Exercise instructions:
From the listing that follows, extract every line and set it down unaltered.
☆ ☆ ☆ ☆ ☆ ☆ ☆
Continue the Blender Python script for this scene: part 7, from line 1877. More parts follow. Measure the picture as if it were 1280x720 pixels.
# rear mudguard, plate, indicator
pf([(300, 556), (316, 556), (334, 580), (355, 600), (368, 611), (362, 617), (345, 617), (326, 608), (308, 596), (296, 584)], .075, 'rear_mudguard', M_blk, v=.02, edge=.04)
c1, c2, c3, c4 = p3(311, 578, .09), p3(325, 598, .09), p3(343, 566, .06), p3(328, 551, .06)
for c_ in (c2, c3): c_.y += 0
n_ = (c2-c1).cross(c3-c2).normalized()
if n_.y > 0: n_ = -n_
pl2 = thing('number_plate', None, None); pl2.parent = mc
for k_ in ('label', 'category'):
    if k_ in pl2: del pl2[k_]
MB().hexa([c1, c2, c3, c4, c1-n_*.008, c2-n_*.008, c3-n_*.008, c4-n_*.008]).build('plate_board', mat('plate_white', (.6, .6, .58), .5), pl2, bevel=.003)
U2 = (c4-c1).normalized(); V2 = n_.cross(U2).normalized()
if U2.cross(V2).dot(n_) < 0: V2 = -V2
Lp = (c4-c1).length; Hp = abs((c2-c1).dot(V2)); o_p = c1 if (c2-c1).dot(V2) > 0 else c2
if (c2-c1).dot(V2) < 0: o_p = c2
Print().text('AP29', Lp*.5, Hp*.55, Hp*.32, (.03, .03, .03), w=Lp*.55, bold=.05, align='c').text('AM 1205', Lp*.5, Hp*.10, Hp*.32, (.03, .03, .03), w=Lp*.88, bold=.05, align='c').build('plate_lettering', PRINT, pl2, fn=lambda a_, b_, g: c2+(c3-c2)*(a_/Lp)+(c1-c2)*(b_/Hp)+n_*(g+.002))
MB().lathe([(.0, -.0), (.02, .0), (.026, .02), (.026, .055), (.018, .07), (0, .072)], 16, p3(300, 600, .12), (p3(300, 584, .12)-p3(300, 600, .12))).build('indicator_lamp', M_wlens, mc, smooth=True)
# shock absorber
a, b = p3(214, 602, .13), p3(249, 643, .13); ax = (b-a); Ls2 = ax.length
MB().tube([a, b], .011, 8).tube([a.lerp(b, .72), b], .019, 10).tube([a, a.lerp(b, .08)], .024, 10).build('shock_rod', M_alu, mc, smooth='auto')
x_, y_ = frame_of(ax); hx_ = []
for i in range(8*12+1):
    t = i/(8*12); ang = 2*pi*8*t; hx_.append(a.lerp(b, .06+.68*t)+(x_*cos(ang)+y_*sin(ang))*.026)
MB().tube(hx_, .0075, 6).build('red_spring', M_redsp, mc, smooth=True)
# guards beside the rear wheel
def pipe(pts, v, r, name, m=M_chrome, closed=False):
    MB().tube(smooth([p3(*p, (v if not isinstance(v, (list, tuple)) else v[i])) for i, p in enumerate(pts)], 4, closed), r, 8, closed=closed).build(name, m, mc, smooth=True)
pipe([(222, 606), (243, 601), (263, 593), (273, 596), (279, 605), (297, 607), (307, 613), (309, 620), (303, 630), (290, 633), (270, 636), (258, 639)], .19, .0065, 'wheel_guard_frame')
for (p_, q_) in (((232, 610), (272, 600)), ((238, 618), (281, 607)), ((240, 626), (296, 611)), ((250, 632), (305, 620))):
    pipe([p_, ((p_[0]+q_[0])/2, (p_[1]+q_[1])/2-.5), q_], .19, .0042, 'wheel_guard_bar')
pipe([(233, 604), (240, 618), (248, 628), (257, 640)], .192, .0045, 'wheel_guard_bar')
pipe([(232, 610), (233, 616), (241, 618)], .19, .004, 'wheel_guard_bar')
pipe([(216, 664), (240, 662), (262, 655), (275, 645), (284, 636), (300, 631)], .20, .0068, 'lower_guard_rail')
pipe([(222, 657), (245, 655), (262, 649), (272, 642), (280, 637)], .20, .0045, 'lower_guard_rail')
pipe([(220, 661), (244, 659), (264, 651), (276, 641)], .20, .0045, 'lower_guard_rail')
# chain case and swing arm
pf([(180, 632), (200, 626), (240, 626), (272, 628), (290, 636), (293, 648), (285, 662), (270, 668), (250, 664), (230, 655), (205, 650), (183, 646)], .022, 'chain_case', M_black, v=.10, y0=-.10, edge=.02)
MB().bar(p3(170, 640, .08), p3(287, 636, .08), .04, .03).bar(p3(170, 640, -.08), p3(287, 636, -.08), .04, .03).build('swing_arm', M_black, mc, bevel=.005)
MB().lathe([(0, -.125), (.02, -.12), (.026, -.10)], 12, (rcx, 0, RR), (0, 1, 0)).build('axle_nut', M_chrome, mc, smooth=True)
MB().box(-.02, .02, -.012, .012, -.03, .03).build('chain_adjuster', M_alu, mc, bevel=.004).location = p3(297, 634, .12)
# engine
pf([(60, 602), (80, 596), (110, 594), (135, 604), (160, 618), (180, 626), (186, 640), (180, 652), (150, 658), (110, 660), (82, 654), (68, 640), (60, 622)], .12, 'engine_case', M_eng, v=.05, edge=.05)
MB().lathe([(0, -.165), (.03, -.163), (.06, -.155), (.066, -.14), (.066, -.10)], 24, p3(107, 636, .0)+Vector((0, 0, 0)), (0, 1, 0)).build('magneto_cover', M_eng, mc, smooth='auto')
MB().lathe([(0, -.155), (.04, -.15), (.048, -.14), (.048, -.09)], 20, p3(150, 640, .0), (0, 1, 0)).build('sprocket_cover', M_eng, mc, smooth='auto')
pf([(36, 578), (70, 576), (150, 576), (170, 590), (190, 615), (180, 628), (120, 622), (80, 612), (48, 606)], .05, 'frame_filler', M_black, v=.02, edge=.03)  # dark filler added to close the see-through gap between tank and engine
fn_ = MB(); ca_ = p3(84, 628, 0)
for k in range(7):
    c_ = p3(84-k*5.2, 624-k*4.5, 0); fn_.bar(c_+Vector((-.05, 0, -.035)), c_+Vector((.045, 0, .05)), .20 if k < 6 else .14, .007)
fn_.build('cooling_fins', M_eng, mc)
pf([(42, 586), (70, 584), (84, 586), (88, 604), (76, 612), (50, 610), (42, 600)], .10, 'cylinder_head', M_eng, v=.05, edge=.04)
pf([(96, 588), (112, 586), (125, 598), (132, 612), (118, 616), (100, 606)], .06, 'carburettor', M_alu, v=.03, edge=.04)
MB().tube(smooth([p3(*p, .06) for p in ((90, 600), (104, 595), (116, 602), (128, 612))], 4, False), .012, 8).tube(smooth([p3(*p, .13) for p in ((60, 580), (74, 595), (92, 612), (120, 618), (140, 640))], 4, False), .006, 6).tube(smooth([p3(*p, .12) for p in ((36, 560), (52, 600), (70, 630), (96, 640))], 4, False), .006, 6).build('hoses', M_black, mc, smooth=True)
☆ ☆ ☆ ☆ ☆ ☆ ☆
Result for this exercise:
Continue the Blender Python script for this scene: part 7, from line 1877. More parts follow. Measure the picture as if it were 1280x720 pixels.
# rear mudguard, plate, indicator
pf([(300, 556), (316, 556), (334, 580), (355, 600), (368, 611), (362, 617), (345, 617), (326, 608), (308, 596), (296, 584)], .075, 'rear_mudguard', M_blk, v=.02, edge=.04)
c1, c2, c3, c4 = p3(311, 578, .09), p3(325, 598, .09), p3(343, 566, .06), p3(328, 551, .06)
for c_ in (c2, c3): c_.y += 0
n_ = (c2-c1).cross(c3-c2).normalized()
if n_.y > 0: n_ = -n_
pl2 = thing('number_plate', None, None); pl2.parent = mc
for k_ in ('label', 'category'):
    if k_ in pl2: del pl2[k_]
MB().hexa([c1, c2, c3, c4, c1-n_*.008, c2-n_*.008, c3-n_*.008, c4-n_*.008]).build('plate_board', mat('plate_white', (.6, .6, .58), .5), pl2, bevel=.003)
U2 = (c4-c1).normalized(); V2 = n_.cross(U2).normalized()
if U2.cross(V2).dot(n_) < 0: V2 = -V2
Lp = (c4-c1).length; Hp = abs((c2-c1).dot(V2)); o_p = c1 if (c2-c1).dot(V2) > 0 else c2
if (c2-c1).dot(V2) < 0: o_p = c2
Print().text('AP29', Lp*.5, Hp*.55, Hp*.32, (.03, .03, .03), w=Lp*.55, bold=.05, align='c').text('AM 1205', Lp*.5, Hp*.10, Hp*.32, (.03, .03, .03), w=Lp*.88, bold=.05, align='c').build('plate_lettering', PRINT, pl2, fn=lambda a_, b_, g: c2+(c3-c2)*(a_/Lp)+(c1-c2)*(b_/Hp)+n_*(g+.002))
MB().lathe([(.0, -.0), (.02, .0), (.026, .02), (.026, .055), (.018, .07), (0, .072)], 16, p3(300, 600, .12), (p3(300, 584, .12)-p3(300, 600, .12))).build('indicator_lamp', M_wlens, mc, smooth=True)
# shock absorber
a, b = p3(214, 602, .13), p3(249, 643, .13); ax = (b-a); Ls2 = ax.length
MB().tube([a, b], .011, 8).tube([a.lerp(b, .72), b], .019, 10).tube([a, a.lerp(b, .08)], .024, 10).build('shock_rod', M_alu, mc, smooth='auto')
x_, y_ = frame_of(ax); hx_ = []
for i in range(8*12+1):
    t = i/(8*12); ang = 2*pi*8*t; hx_.append(a.lerp(b, .06+.68*t)+(x_*cos(ang)+y_*sin(ang))*.026)
MB().tube(hx_, .0075, 6).build('red_spring', M_redsp, mc, smooth=True)
# guards beside the rear wheel
def pipe(pts, v, r, name, m=M_chrome, closed=False):
    MB().tube(smooth([p3(*p, (v if not isinstance(v, (list, tuple)) else v[i])) for i, p in enumerate(pts)], 4, closed), r, 8, closed=closed).build(name, m, mc, smooth=True)
pipe([(222, 606), (243, 601), (263, 593), (273, 596), (279, 605), (297, 607), (307, 613), (309, 620), (303, 630), (290, 633), (270, 636), (258, 639)], .19, .0065, 'wheel_guard_frame')
for (p_, q_) in (((232, 610), (272, 600)), ((238, 618), (281, 607)), ((240, 626), (296, 611)), ((250, 632), (305, 620))):
    pipe([p_, ((p_[0]+q_[0])/2, (p_[1]+q_[1])/2-.5), q_], .19, .0042, 'wheel_guard_bar')
pipe([(233, 604), (240, 618), (248, 628), (257, 640)], .192, .0045, 'wheel_guard_bar')
pipe([(232, 610), (233, 616), (241, 618)], .19, .004, 'wheel_guard_bar')
pipe([(216, 664), (240, 662), (262, 655), (275, 645), (284, 636), (300, 631)], .20, .0068, 'lower_guard_rail')
pipe([(222, 657), (245, 655), (262, 649), (272, 642), (280, 637)], .20, .0045, 'lower_guard_rail')
pipe([(220, 661), (244, 659), (264, 651), (276, 641)], .20, .0045, 'lower_guard_rail')
# chain case and swing arm
pf([(180, 632), (200, 626), (240, 626), (272, 628), (290, 636), (293, 648), (285, 662), (270, 668), (250, 664), (230, 655), (205, 650), (183, 646)], .022, 'chain_case', M_black, v=.10, y0=-.10, edge=.02)
MB().bar(p3(170, 640, .08), p3(287, 636, .08), .04, .03).bar(p3(170, 640, -.08), p3(287, 636, -.08), .04, .03).build('swing_arm', M_black, mc, bevel=.005)
MB().lathe([(0, -.125), (.02, -.12), (.026, -.10)], 12, (rcx, 0, RR), (0, 1, 0)).build('axle_nut', M_chrome, mc, smooth=True)
MB().box(-.02, .02, -.012, .012, -.03, .03).build('chain_adjuster', M_alu, mc, bevel=.004).location = p3(297, 634, .12)
# engine
pf([(60, 602), (80, 596), (110, 594), (135, 604), (160, 618), (180, 626), (186, 640), (180, 652), (150, 658), (110, 660), (82, 654), (68, 640), (60, 622)], .12, 'engine_case', M_eng, v=.05, edge=.05)
MB().lathe([(0, -.165), (.03, -.163), (.06, -.155), (.066, -.14), (.066, -.10)], 24, p3(107, 636, .0)+Vector((0, 0, 0)), (0, 1, 0)).build('magneto_cover', M_eng, mc, smooth='auto')
MB().lathe([(0, -.155), (.04, -.15), (.048, -.14), (.048, -.09)], 20, p3(150, 640, .0), (0, 1, 0)).build('sprocket_cover', M_eng, mc, smooth='auto')
pf([(36, 578), (70, 576), (150, 576), (170, 590), (190, 615), (180, 628), (120, 622), (80, 612), (48, 606)], .05, 'frame_filler', M_black, v=.02, edge=.03)  # dark filler added to close the see-through gap between tank and engine
fn_ = MB(); ca_ = p3(84, 628, 0)
for k in range(7):
    c_ = p3(84-k*5.2, 624-k*4.5, 0); fn_.bar(c_+Vector((-.05, 0, -.035)), c_+Vector((.045, 0, .05)), .20 if k < 6 else .14, .007)
fn_.build('cooling_fins', M_eng, mc)
pf([(42, 586), (70, 584), (84, 586), (88, 604), (76, 612), (50, 610), (42, 600)], .10, 'cylinder_head', M_eng, v=.05, edge=.04)
pf([(96, 588), (112, 586), (125, 598), (132, 612), (118, 616), (100, 606)], .06, 'carburettor', M_alu, v=.03, edge=.04)
MB().tube(smooth([p3(*p, .06) for p in ((90, 600), (104, 595), (116, 602), (128, 612))], 4, False), .012, 8).tube(smooth([p3(*p, .13) for p in ((60, 580), (74, 595), (92, 612), (120, 618), (140, 640))], 4, False), .006, 6).tube(smooth([p3(*p, .12) for p in ((36, 560), (52, 600), (70, 630), (96, 640))], 4, False), .006, 6).build('hoses', M_black, mc, smooth=True)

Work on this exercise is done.